**Exercise objective**
Repeat each entry word for word. Leave any images out of the copy.

**Data section**
---------------

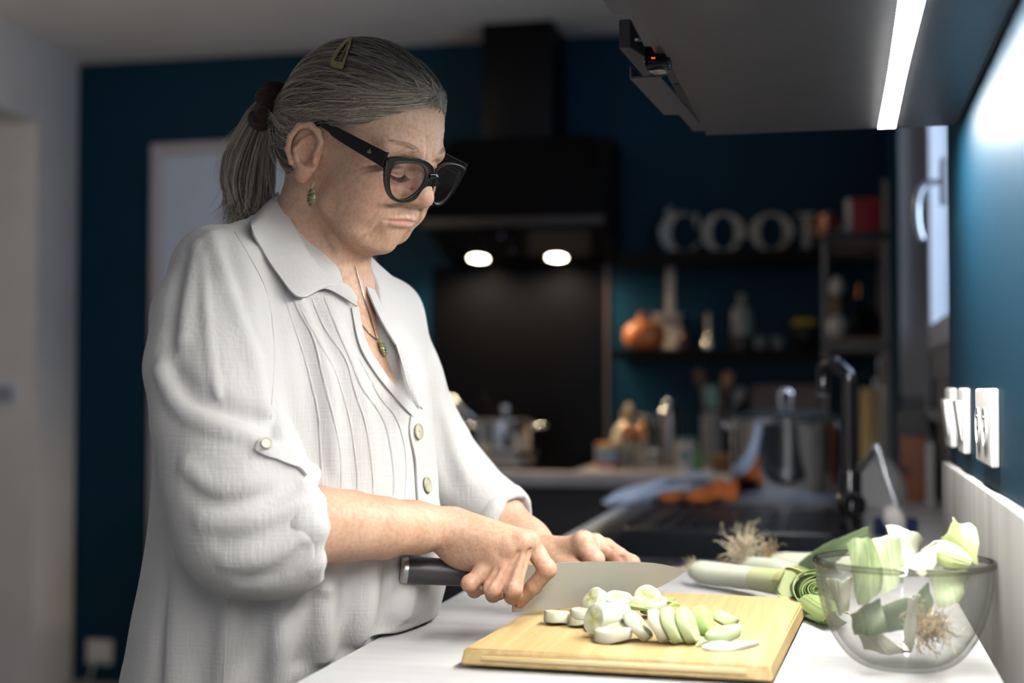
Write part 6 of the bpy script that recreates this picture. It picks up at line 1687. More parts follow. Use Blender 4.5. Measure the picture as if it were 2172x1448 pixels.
rb = empty('red_box', ((a[0]+b[0])/2, 4.66, rz1), 'red card box at the right of the rack top', 'box'); box('box_body', a[0], b[0], 4.62, 4.72, rz1+.001, ony(1840, 420, 4.62)[2], M_red, rb, bev=.002); box('lid_band', a[0]-.001, b[0]+.001, 4.619, 4.721, ony(1840, 432, 4.62)[2], ony(1840, 420, 4.62)[2]+.001, M_red, rb)
a2 = ony(1792, 430, 4.74); wbx = box('white_box', a2[0], b[0]-.02, 4.74, 4.80, rz1+.001, ony(1800, 422, 4.74)[2], M_plastic, bev=.003); tag(wbx, 'white box behind the red one on the rack top', 'box')
tb = box('wooden_tray', rx0+.014, rx1-.02, 4.60, 4.9, rz2+.001, rz2+.022, mat('tray_wood', (.20, .11, .06), rough=.5, var=.2, scale=12, stretch=(1, 8, 1)), bev=.003); tag(tb, 'brown wooden tray on the lower tier of the rack', 'tray')
zt3 = rz2+.0225
c = on_rack(1776, zt3, 4.74); pm = empty('pepper_mill', c, 'tall brown pepper mill with white top on the rack tray', 'pepper mill')
lathe('mill_body', [(0, 0), (.026, 0), (.027, .03), (.019, .07), (.024, .11), (.018, .14), (0, .141)], c, mat('mill_wood', (.16, .085, .05), rough=.35), pm, n=28); lathe('mill_top', [(.014, .14), (.024, .15), (.026, .17), (.018, .192), (.008, .2), (0, .202)], c, MATS['white_ceramic'], pm, n=28)
c = on_rack(1762, zt3, 4.63); c[0] = max(c[0], rx0+.045); wj = empty('white_jar', c, 'round white ceramic jar at the front left of the rack tray', 'jar'); lathe('jar_body', [(0, 0), (.020, 0), (.030, .02), (.031, .045), (.020, .064), (.012, .068), (0, .069)], c, MATS['white_ceramic'], wj, n=28)
c = on_rack(1822, zt3, 4.68); db = empty('oil_bottle', c, 'dark bottle with copper pourer on the rack tray', 'bottle'); lathe('bottle_body', [(0, 0), (.026, 0), (.028, .006), (.028, .08), (.012, .105), (.010, .125), (0, .126)], c, M_blackglass, db, n=28); lathe('pourer', [(.008, .124), (.011, .132), (.006, .15), (.004, .17), (0, .172)], c, M_copper, db, n=16)
c = on_rack(1852, zt3, 4.76); db = empty('vinegar_bottle', c, 'slim black bottle at the right of the rack tray', 'bottle'); lathe('bottle_body', [(0, 0), (.020, 0), (.022, .006), (.022, .07), (.010, .09), (.009, .11), (0, .111)], c, M_blackglass, db, n=28); lathe('cap', [(.010, .108), (.011, .12), (0, .121)], c, M_black, db, n=16)

# ---- things on the worktop corner
def on_top(px, py): return onz(px, py, ZT)
def yk(y, px=1400): return wpx(y, px)
M_cer = mat('cream_ceramic', (.68, .60, .46), rough=.25, var=.05, scale=12)
c = on_top(1330, 982); c[1] = 5.05; c[0] = ony(1334, 900, 5.05)[0]; k = yk(5.05)
jg = empty('stoneware_jug', c, 'cream stoneware flagon with loop handle and stopper by the splashback', 'jug')
R_ = 38*k; lathe('jug_body', [(0, 0), (R_*.92, 0), (R_, .01), (R_, .085), (R_*.85, .125), (R_*.5, .155), (R_*.34, .165), (R_*.32, .185), (0, .186)], c, M_cer, jg, n=36)
lathe('collar', [(R_*.34, .165), (R_*.42, .17), (R_*.42, .19), (R_*.34, .194), (0, .195)], c, mat('ochre_ceramic', (.36, .25, .09), rough=.3), jg, n=24)
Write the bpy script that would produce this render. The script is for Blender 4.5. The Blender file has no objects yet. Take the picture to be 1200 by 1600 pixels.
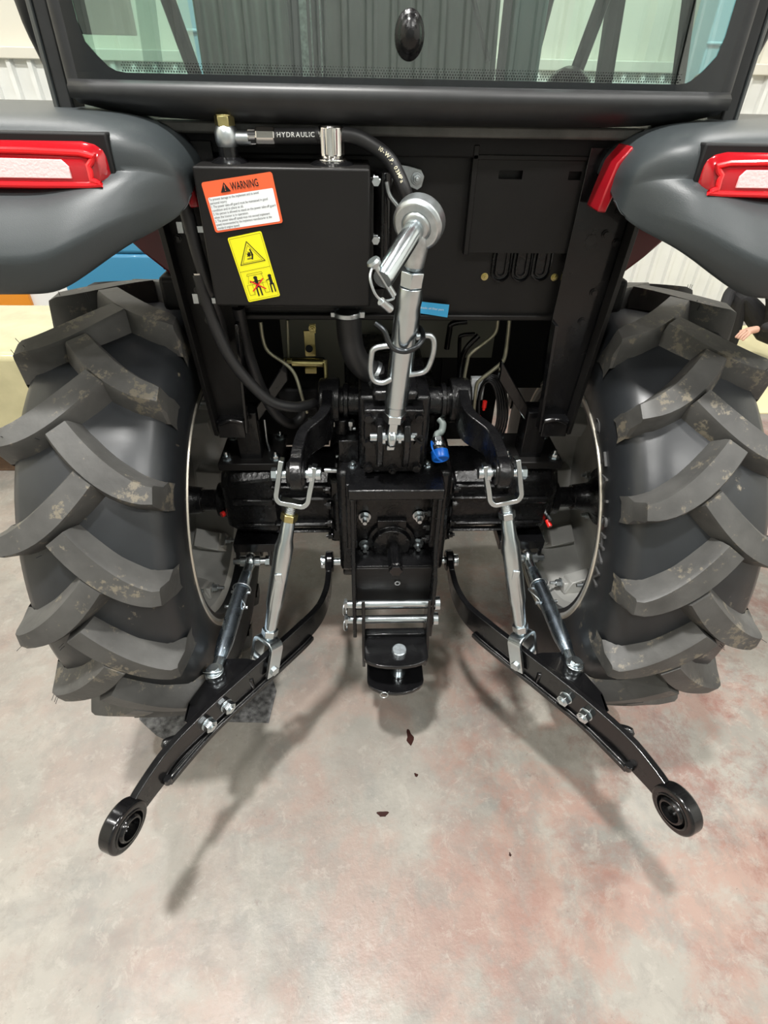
import bpy, bmesh, math, random
from mathutils import Vector as V, Matrix as Mx
random.seed(7)
SC = bpy.context.scene
COL = SC.collection
PI = math.pi

# ------------------------------------------------------------------ camera
F, CAM = 846.4, V((-.077, -1.243, 1.535))
_a, _b, _c = (math.radians(v) for v in (38.94, 2.849, -1.253))
FW = V((math.sin(_b)*math.cos(_a), math.cos(_b)*math.cos(_a), -math.sin(_a)))
_r = V((math.cos(_b), -math.sin(_b), 0)); _d = FW.cross(_r)
RT = _r*math.cos(_c) + _d*math.sin(_c); DN = -_r*math.sin(_c) + _d*math.cos(_c)
cd = bpy.data.cameras.new('camera'); cam = bpy.data.objects.new('camera', cd); COL.objects.link(cam)
cd.sensor_fit = 'HORIZONTAL'; cd.sensor_width = 36; cd.lens = F/1200*36; cd.clip_start = .05
m = Mx.Identity(4)
for i, v in enumerate((RT, -DN, -FW)):
    for j in range(3): m[j][i] = v[j]
m.translation = CAM; cam.matrix_world = m; SC.camera = cam

def at(px, py, Y=None, z=None, X=None):
    "a pixel of the photograph and one known world coordinate -> the point in the world"
    v = FW + RT*((px-600)/F) + DN*((py-800)/F)
    t = (Y-CAM.y)/v.y if Y is not None else (z-CAM.z)/v.z if z is not None else (X-CAM.x)/v.x
    return CAM + v*t

# ------------------------------------------------------------------ world, lights, exposure
w = bpy.data.worlds.new('hall_air'); SC.world = w; w.use_nodes = True
w.node_tree.nodes['Background'].inputs[0].default_value = (.9, .95, 1, 1)
w.node_tree.nodes['Background'].inputs[1].default_value = .3
SC.view_settings.view_transform = 'Standard'; SC.view_settings.look = 'None'
SC.view_settings.gamma = 1; SC.view_settings.use_curve_mapping = False
SC.view_settings.exposure = -0.24
CEIL = 6.2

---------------

**Exercise answer**
Write part 6 of the bpy script that recreates this picture. It picks up at line 1687. More parts follow. Use Blender 4.5. Measure the picture as if it were 2172x1448 pixels.
rb = empty('red_box', ((a[0]+b[0])/2, 4.66, rz1), 'red card box at the right of the rack top', 'box'); box('box_body', a[0], b[0], 4.62, 4.72, rz1+.001, ony(1840, 420, 4.62)[2], M_red, rb, bev=.002); box('lid_band', a[0]-.001, b[0]+.001, 4.619, 4.721, ony(1840, 432, 4.62)[2], ony(1840, 420, 4.62)[2]+.001, M_red, rb)
a2 = ony(1792, 430, 4.74); wbx = box('white_box', a2[0], b[0]-.02, 4.74, 4.80, rz1+.001, ony(1800, 422, 4.74)[2], M_plastic, bev=.003); tag(wbx, 'white box behind the red one on the rack top', 'box')
tb = box('wooden_tray', rx0+.014, rx1-.02, 4.60, 4.9, rz2+.001, rz2+.022, mat('tray_wood', (.20, .11, .06), rough=.5, var=.2, scale=12, stretch=(1, 8, 1)), bev=.003); tag(tb, 'brown wooden tray on the lower tier of the rack', 'tray')
zt3 = rz2+.0225
c = on_rack(1776, zt3, 4.74); pm = empty('pepper_mill', c, 'tall brown pepper mill with white top on the rack tray', 'pepper mill')
lathe('mill_body', [(0, 0), (.026, 0), (.027, .03), (.019, .07), (.024, .11), (.018, .14), (0, .141)], c, mat('mill_wood', (.16, .085, .05), rough=.35), pm, n=28); lathe('mill_top', [(.014, .14), (.024, .15), (.026, .17), (.018, .192), (.008, .2), (0, .202)], c, MATS['white_ceramic'], pm, n=28)
c = on_rack(1762, zt3, 4.63); c[0] = max(c[0], rx0+.045); wj = empty('white_jar', c, 'round white ceramic jar at the front left of the rack tray', 'jar'); lathe('jar_body', [(0, 0), (.020, 0), (.030, .02), (.031, .045), (.020, .064), (.012, .068), (0, .069)], c, MATS['white_ceramic'], wj, n=28)
c = on_rack(1822, zt3, 4.68); db = empty('oil_bottle', c, 'dark bottle with copper pourer on the rack tray', 'bottle'); lathe('bottle_body', [(0, 0), (.026, 0), (.028, .006), (.028, .08), (.012, .105), (.010, .125), (0, .126)], c, M_blackglass, db, n=28); lathe('pourer', [(.008, .124), (.011, .132), (.006, .15), (.004, .17), (0, .172)], c, M_copper, db, n=16)
c = on_rack(1852, zt3, 4.76); db = empty('vinegar_bottle', c, 'slim black bottle at the right of the rack tray', 'bottle'); lathe('bottle_body', [(0, 0), (.020, 0), (.022, .006), (.022, .07), (.010, .09), (.009, .11), (0, .111)], c, M_blackglass, db, n=28); lathe('cap', [(.010, .108), (.011, .12), (0, .121)], c, M_black, db, n=16)

# ---- things on the worktop corner
def on_top(px, py): return onz(px, py, ZT)
def yk(y, px=1400): return wpx(y, px)
M_cer = mat('cream_ceramic', (.68, .60, .46), rough=.25, var=.05, scale=12)
c = on_top(1330, 982); c[1] = 5.05; c[0] = ony(1334, 900, 5.05)[0]; k = yk(5.05)
jg = empty('stoneware_jug', c, 'cream stoneware flagon with loop handle and stopper by the splashback', 'jug')
R_ = 38*k; lathe('jug_body', [(0, 0), (R_*.92, 0), (R_, .01), (R_, .085), (R_*.85, .125), (R_*.5, .155), (R_*.34, .165), (R_*.32, .185), (0, .186)], c, M_cer, jg, n=36)
lathe('collar', [(R_*.34, .165), (R_*.42, .17), (R_*.42, .19), (R_*.34, .194), (0, .195)], c, mat('ochre_ceramic', (.36, .25, .09), rough=.3), jg, n=24)
Write the bpy script that would produce this render. The script is for Blender 4.5. The Blender file has no objects yet. Take the picture to be 1200 by 1600 pixels.
import bpy, bmesh, math, random
from mathutils import Vector as V, Matrix as Mx
random.seed(7)
SC = bpy.context.scene
COL = SC.collection
PI = math.pi

# ------------------------------------------------------------------ camera
F, CAM = 846.4, V((-.077, -1.243, 1.535))
_a, _b, _c = (math.radians(v) for v in (38.94, 2.849, -1.253))
FW = V((math.sin(_b)*math.cos(_a), math.cos(_b)*math.cos(_a), -math.sin(_a)))
_r = V((math.cos(_b), -math.sin(_b), 0)); _d = FW.cross(_r)
RT = _r*math.cos(_c) + _d*math.sin(_c); DN = -_r*math.sin(_c) + _d*math.cos(_c)
cd = bpy.data.cameras.new('camera'); cam = bpy.data.objects.new('camera', cd); COL.objects.link(cam)
cd.sensor_fit = 'HORIZONTAL'; cd.sensor_width = 36; cd.lens = F/1200*36; cd.clip_start = .05
m = Mx.Identity(4)
for i, v in enumerate((RT, -DN, -FW)):
    for j in range(3): m[j][i] = v[j]
m.translation = CAM; cam.matrix_world = m; SC.camera = cam

def at(px, py, Y=None, z=None, X=None):
    "a pixel of the photograph and one known world coordinate -> the point in the world"
    v = FW + RT*((px-600)/F) + DN*((py-800)/F)
    t = (Y-CAM.y)/v.y if Y is not None else (z-CAM.z)/v.z if z is not None else (X-CAM.x)/v.x
    return CAM + v*t

# ------------------------------------------------------------------ world, lights, exposure
w = bpy.data.worlds.new('hall_air'); SC.world = w; w.use_nodes = True
w.node_tree.nodes['Background'].inputs[0].default_value = (.9, .95, 1, 1)
w.node_tree.nodes['Background'].inputs[1].default_value = .3
SC.view_settings.view_transform = 'Standard'; SC.view_settings.look = 'None'
SC.view_settings.gamma = 1; SC.view_settings.use_curve_mapping = False
SC.view_settings.exposure = -0.24
CEIL = 6.2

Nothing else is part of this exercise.